• Task brief
Transcribe only the lines from the line with "What Blender Python" through the line with "0.72, 0.36), shadow_soft_size=0.12)", exactly, counting both of those lines as part of the stretch.

• Data
****************
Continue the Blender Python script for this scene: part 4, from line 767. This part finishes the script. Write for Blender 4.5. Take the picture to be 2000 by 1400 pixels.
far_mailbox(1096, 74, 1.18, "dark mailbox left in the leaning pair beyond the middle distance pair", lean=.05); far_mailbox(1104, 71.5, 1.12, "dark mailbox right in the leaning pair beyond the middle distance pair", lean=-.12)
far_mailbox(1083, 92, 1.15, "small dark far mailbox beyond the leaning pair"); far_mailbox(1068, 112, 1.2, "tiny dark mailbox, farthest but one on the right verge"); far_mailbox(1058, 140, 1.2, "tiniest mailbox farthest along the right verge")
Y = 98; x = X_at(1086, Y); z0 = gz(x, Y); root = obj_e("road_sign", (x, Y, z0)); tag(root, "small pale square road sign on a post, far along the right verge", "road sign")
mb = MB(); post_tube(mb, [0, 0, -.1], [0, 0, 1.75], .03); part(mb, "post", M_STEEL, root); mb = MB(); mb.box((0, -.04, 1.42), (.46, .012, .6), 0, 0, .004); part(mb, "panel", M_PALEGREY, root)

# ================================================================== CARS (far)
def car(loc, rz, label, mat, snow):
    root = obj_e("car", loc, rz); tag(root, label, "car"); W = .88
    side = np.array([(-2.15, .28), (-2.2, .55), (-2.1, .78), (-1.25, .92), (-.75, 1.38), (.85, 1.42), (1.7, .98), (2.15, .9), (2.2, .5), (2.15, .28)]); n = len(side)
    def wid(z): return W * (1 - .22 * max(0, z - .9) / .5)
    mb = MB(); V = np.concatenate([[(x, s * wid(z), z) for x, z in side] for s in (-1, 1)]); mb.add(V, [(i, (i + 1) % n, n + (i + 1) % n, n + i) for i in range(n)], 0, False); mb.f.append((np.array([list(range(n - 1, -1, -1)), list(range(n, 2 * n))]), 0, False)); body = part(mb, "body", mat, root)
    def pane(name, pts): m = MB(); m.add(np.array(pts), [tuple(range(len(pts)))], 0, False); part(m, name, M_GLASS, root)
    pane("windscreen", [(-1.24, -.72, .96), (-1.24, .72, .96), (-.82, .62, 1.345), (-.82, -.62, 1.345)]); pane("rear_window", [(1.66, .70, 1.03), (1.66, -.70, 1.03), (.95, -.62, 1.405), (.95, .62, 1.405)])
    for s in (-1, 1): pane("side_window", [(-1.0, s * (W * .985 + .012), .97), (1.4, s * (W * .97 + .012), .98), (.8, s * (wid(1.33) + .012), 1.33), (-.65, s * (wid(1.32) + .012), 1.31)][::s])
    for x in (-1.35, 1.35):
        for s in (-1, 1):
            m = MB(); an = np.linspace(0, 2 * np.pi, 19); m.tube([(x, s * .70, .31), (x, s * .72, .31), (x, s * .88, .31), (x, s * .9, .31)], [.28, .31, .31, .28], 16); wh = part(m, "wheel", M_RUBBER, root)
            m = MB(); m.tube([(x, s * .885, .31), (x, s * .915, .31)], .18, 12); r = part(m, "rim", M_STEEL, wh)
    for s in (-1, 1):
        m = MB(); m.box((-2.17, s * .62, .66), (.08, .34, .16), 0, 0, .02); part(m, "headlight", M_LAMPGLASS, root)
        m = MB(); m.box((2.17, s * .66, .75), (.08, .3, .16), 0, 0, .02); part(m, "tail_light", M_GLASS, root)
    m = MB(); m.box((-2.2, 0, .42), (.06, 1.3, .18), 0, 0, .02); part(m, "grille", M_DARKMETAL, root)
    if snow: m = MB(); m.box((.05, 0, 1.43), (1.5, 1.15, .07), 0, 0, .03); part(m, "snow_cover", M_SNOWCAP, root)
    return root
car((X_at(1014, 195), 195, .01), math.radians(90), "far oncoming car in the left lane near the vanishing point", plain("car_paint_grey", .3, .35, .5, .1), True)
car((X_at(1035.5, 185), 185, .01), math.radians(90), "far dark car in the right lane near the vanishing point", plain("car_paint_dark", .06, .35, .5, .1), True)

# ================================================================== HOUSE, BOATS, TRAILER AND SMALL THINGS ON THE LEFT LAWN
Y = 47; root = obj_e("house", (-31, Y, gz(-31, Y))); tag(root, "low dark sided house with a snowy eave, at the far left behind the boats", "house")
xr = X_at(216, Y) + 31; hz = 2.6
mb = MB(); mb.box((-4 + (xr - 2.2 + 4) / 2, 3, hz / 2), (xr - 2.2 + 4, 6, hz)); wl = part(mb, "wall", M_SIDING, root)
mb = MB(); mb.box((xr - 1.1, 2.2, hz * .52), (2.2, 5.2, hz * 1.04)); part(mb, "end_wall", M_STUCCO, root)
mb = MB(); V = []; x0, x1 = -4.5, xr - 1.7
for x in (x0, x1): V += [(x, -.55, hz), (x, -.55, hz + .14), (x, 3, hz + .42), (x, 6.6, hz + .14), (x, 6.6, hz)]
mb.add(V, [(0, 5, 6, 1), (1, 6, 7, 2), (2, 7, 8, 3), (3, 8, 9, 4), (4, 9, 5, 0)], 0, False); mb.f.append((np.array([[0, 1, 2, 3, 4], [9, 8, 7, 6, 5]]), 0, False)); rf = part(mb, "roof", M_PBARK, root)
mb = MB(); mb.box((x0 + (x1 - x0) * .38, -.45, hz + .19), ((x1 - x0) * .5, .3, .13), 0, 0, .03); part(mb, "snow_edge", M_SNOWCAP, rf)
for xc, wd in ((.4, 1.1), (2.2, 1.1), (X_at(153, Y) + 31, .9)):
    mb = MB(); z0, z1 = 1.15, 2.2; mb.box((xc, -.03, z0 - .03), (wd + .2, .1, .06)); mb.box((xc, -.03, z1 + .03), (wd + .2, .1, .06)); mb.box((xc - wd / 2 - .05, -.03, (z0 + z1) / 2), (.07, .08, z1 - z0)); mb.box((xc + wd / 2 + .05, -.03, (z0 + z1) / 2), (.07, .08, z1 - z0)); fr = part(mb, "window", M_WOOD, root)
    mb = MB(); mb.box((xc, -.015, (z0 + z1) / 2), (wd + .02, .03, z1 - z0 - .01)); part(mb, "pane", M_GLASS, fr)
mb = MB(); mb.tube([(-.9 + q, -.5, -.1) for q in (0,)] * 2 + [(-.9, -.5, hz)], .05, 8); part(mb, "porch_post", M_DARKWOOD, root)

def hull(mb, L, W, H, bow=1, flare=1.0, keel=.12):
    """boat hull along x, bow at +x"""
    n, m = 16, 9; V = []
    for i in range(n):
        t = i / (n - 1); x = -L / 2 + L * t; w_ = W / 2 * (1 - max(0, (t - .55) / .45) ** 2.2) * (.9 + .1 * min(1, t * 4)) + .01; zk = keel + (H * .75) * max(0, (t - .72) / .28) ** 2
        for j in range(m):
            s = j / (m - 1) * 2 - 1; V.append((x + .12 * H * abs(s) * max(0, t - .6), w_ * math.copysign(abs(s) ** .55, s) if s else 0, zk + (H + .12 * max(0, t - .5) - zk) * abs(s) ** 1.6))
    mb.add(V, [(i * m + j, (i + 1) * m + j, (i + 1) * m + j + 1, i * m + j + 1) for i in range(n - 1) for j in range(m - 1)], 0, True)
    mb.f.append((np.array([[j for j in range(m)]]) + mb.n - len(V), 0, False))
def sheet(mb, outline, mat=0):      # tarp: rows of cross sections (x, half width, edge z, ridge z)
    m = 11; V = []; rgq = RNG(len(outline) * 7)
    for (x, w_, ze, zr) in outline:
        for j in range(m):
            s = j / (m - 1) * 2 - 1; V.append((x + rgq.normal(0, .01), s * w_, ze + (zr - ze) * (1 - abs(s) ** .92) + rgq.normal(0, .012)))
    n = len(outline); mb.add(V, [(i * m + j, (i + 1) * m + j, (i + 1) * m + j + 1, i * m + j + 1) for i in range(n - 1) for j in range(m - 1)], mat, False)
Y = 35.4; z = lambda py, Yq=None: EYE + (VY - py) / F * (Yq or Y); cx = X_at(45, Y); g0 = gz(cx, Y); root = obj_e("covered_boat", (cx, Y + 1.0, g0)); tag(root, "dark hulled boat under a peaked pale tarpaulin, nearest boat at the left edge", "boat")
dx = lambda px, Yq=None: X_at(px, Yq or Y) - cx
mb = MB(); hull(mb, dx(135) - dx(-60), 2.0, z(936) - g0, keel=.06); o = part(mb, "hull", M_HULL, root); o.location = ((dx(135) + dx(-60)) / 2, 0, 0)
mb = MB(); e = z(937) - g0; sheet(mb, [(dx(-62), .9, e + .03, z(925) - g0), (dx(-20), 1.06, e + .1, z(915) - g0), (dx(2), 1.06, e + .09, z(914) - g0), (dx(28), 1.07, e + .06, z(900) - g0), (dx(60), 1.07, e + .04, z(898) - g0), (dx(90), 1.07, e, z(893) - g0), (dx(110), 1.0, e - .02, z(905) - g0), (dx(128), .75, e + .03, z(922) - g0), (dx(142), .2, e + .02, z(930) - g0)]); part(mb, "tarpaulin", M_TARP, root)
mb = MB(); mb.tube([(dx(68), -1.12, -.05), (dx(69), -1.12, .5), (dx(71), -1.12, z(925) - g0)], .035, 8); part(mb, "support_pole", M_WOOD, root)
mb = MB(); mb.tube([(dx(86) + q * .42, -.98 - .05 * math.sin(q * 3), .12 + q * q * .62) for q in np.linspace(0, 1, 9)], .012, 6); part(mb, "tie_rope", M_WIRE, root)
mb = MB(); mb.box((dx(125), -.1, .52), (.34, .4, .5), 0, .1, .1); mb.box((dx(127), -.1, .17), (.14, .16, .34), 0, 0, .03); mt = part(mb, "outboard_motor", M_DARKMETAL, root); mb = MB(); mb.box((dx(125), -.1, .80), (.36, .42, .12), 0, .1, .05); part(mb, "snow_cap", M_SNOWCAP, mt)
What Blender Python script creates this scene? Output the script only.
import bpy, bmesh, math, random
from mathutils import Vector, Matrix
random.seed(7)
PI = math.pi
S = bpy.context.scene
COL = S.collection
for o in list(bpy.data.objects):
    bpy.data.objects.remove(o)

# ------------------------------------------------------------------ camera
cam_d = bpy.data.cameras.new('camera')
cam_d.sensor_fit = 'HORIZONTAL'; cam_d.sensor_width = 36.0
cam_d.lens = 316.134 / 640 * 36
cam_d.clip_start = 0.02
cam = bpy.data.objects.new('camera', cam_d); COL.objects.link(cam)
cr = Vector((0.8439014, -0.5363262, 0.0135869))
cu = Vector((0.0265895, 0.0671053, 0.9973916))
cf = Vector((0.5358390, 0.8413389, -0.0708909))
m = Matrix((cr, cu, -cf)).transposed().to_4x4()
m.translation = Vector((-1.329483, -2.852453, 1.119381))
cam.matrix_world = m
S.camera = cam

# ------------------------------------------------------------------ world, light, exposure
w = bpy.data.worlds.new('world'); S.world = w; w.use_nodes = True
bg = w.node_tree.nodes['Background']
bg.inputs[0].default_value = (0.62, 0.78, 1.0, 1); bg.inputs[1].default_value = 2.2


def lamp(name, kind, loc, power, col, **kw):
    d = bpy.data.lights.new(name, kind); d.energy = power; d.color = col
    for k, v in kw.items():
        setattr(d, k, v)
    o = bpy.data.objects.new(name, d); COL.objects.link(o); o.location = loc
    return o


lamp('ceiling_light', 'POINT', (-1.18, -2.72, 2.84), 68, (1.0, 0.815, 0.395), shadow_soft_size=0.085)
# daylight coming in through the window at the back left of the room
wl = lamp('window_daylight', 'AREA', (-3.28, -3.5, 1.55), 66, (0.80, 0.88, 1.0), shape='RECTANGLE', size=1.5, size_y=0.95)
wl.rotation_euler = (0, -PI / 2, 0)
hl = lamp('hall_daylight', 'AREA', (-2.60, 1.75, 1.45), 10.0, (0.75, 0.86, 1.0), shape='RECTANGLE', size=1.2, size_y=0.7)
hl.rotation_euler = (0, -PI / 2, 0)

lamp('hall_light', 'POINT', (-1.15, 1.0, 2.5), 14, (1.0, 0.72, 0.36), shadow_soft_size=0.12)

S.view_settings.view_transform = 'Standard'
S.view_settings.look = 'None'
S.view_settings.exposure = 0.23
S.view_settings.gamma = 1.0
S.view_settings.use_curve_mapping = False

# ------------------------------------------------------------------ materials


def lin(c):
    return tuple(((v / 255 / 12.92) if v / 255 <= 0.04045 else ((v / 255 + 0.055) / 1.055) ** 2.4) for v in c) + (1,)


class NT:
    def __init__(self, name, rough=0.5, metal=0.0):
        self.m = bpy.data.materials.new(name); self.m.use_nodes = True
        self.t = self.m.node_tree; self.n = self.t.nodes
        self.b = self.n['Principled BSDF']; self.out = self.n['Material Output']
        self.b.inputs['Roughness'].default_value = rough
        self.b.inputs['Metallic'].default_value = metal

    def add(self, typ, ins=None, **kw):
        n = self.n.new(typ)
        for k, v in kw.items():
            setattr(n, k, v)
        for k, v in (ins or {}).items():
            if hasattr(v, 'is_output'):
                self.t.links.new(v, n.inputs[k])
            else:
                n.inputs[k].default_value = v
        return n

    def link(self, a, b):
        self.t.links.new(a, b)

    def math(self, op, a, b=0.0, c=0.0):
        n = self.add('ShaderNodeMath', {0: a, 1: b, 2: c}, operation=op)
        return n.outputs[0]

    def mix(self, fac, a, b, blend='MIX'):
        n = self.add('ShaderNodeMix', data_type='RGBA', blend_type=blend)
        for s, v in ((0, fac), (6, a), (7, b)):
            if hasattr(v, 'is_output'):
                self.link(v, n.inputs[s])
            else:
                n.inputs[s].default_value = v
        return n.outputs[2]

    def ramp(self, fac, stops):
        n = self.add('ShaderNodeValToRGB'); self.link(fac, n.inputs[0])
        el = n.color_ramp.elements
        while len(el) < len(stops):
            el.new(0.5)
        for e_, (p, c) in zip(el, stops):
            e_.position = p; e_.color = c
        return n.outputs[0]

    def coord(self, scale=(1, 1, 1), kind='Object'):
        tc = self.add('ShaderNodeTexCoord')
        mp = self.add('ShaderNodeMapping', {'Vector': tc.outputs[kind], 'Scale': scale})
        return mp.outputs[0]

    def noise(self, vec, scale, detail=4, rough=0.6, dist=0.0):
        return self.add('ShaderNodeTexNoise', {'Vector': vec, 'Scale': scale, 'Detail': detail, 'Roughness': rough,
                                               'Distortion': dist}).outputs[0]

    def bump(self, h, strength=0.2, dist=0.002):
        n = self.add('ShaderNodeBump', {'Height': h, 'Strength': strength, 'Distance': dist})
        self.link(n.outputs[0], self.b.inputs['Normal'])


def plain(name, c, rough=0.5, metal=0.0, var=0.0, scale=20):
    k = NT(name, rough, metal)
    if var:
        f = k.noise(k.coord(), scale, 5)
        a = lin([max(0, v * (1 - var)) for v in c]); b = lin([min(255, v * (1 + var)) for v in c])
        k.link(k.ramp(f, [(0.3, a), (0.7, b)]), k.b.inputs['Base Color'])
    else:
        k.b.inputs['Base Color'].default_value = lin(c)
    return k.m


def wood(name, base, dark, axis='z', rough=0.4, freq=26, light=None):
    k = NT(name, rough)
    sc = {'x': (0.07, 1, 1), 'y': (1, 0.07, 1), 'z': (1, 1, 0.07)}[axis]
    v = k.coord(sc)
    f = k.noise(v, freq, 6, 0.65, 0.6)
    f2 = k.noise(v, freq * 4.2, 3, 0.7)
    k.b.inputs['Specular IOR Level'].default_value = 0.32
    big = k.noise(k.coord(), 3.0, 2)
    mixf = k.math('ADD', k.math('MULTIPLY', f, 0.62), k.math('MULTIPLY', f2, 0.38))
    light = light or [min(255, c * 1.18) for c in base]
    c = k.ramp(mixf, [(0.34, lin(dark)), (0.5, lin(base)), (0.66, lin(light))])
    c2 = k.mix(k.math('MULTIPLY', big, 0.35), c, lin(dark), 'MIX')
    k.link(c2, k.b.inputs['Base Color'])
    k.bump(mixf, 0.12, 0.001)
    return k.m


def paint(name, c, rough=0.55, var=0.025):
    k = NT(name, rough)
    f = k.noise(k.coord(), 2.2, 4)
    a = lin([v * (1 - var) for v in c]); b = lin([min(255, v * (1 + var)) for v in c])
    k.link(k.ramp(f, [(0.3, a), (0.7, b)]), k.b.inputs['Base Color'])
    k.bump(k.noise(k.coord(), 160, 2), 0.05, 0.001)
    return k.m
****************
• Exercise response
What Blender Python script creates this scene? Output the script only.
import bpy, bmesh, math, random
from mathutils import Vector, Matrix
random.seed(7)
PI = math.pi
S = bpy.context.scene
COL = S.collection
for o in list(bpy.data.objects):
    bpy.data.objects.remove(o)

# ------------------------------------------------------------------ camera
cam_d = bpy.data.cameras.new('camera')
cam_d.sensor_fit = 'HORIZONTAL'; cam_d.sensor_width = 36.0
cam_d.lens = 316.134 / 640 * 36
cam_d.clip_start = 0.02
cam = bpy.data.objects.new('camera', cam_d); COL.objects.link(cam)
cr = Vector((0.8439014, -0.5363262, 0.0135869))
cu = Vector((0.0265895, 0.0671053, 0.9973916))
cf = Vector((0.5358390, 0.8413389, -0.0708909))
m = Matrix((cr, cu, -cf)).transposed().to_4x4()
m.translation = Vector((-1.329483, -2.852453, 1.119381))
cam.matrix_world = m
S.camera = cam

# ------------------------------------------------------------------ world, light, exposure
w = bpy.data.worlds.new('world'); S.world = w; w.use_nodes = True
bg = w.node_tree.nodes['Background']
bg.inputs[0].default_value = (0.62, 0.78, 1.0, 1); bg.inputs[1].default_value = 2.2


def lamp(name, kind, loc, power, col, **kw):
    d = bpy.data.lights.new(name, kind); d.energy = power; d.color = col
    for k, v in kw.items():
        setattr(d, k, v)
    o = bpy.data.objects.new(name, d); COL.objects.link(o); o.location = loc
    return o


lamp('ceiling_light', 'POINT', (-1.18, -2.72, 2.84), 68, (1.0, 0.815, 0.395), shadow_soft_size=0.085)
# daylight coming in through the window at the back left of the room
wl = lamp('window_daylight', 'AREA', (-3.28, -3.5, 1.55), 66, (0.80, 0.88, 1.0), shape='RECTANGLE', size=1.5, size_y=0.95)
wl.rotation_euler = (0, -PI / 2, 0)
hl = lamp('hall_daylight', 'AREA', (-2.60, 1.75, 1.45), 10.0, (0.75, 0.86, 1.0), shape='RECTANGLE', size=1.2, size_y=0.7)
hl.rotation_euler = (0, -PI / 2, 0)

lamp('hall_light', 'POINT', (-1.15, 1.0, 2.5), 14, (1.0, 0.72, 0.36), shadow_soft_size=0.12)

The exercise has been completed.